President and CEO Johan Dennelind (pictured) remained confident about the Sweden-based operator’s prospects for the second half of the year, when it expects to benefit from traction in revenue-generating initiatives along with moves to rein in costs. But he admitted the “recovery curve is slow” even though figures are moving in the right direction.

In Telia’s earnings statement, the executive cited “a soft mobile B2C [business to consumer sector] in Norway and a negative service revenue mix in Finland” as factors affecting its recent performance. However, he also noted positives including stability in its operational free cash flow, along with a lesser decline in group service revenue of 1 per cent year-on-year during Q2, compared with a 3 per cent drop in the opening quarter.

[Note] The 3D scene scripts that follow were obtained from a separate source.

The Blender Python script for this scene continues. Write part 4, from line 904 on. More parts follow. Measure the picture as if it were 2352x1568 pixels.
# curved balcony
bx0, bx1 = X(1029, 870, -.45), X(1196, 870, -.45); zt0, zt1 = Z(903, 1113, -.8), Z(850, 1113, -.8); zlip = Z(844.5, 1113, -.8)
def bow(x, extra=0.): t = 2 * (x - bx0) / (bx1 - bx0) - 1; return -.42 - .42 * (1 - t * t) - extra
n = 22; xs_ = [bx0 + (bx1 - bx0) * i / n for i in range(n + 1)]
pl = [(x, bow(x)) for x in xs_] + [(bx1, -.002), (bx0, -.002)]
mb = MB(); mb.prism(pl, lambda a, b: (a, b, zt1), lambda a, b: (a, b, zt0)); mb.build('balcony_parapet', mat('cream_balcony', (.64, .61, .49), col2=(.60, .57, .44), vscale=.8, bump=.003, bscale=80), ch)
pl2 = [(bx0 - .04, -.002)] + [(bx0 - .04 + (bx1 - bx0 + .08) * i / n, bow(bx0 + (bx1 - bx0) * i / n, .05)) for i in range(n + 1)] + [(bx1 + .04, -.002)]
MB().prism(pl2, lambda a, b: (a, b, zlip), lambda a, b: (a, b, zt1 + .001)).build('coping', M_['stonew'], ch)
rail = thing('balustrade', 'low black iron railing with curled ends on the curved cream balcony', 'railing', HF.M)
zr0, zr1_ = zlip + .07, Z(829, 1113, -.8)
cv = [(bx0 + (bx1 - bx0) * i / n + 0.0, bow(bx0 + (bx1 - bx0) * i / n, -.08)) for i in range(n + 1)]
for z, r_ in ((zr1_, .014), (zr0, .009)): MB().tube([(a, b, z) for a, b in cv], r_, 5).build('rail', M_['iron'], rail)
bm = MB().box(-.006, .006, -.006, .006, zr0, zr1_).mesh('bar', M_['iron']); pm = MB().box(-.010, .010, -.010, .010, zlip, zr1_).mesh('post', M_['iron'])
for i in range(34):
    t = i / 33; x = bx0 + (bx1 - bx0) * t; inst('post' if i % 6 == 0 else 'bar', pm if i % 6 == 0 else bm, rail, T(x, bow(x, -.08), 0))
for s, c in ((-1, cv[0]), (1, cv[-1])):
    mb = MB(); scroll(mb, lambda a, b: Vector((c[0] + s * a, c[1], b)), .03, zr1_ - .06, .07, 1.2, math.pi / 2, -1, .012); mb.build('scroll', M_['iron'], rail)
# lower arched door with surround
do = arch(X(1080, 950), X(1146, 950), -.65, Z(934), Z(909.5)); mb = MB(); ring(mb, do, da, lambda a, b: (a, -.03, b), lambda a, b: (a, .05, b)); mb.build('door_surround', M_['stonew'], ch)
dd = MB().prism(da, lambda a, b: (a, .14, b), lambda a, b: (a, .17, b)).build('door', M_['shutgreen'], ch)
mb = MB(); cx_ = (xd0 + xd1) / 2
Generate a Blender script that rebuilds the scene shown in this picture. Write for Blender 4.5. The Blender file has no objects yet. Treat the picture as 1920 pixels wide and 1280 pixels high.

While noting adjustments to its domestic mobile portfolio and changes in the pricing of its fixed services “should contribute to the improved service revenue trends” in the back half of the year, Dennelind added “operational expenses in Sweden are still too high”. Nevertheless, improving trends in the second quarter means Telia maintained its full year goal of cutting domestic expenditure by 3 per cent, an objective which “will primarily be driven” by lowering resource costs.

Breakdown
In the second quarter, net profit attributable to shareholders stood at SEK1.6 billion ($171 million), down 25.9 per cent year-on-year, on revenue of SEK21.3 billion, a 2.2 per cent improvement on the comparable 2018 quarter.

It recorded revenue declines in Sweden and Denmark; increases in Finland, Norway and Estonia; while Lithuania was flat. The company recorded a higher operating loss in Denmark, with Estonia the only country to generate a rise in operating income during the quarter.

At group level over the first half, net income attributable to shareholders increased 134.1 per cent year-on-year to SEK3.4 billion on revenue of SEK42.1 billion, up 3.6 per cent.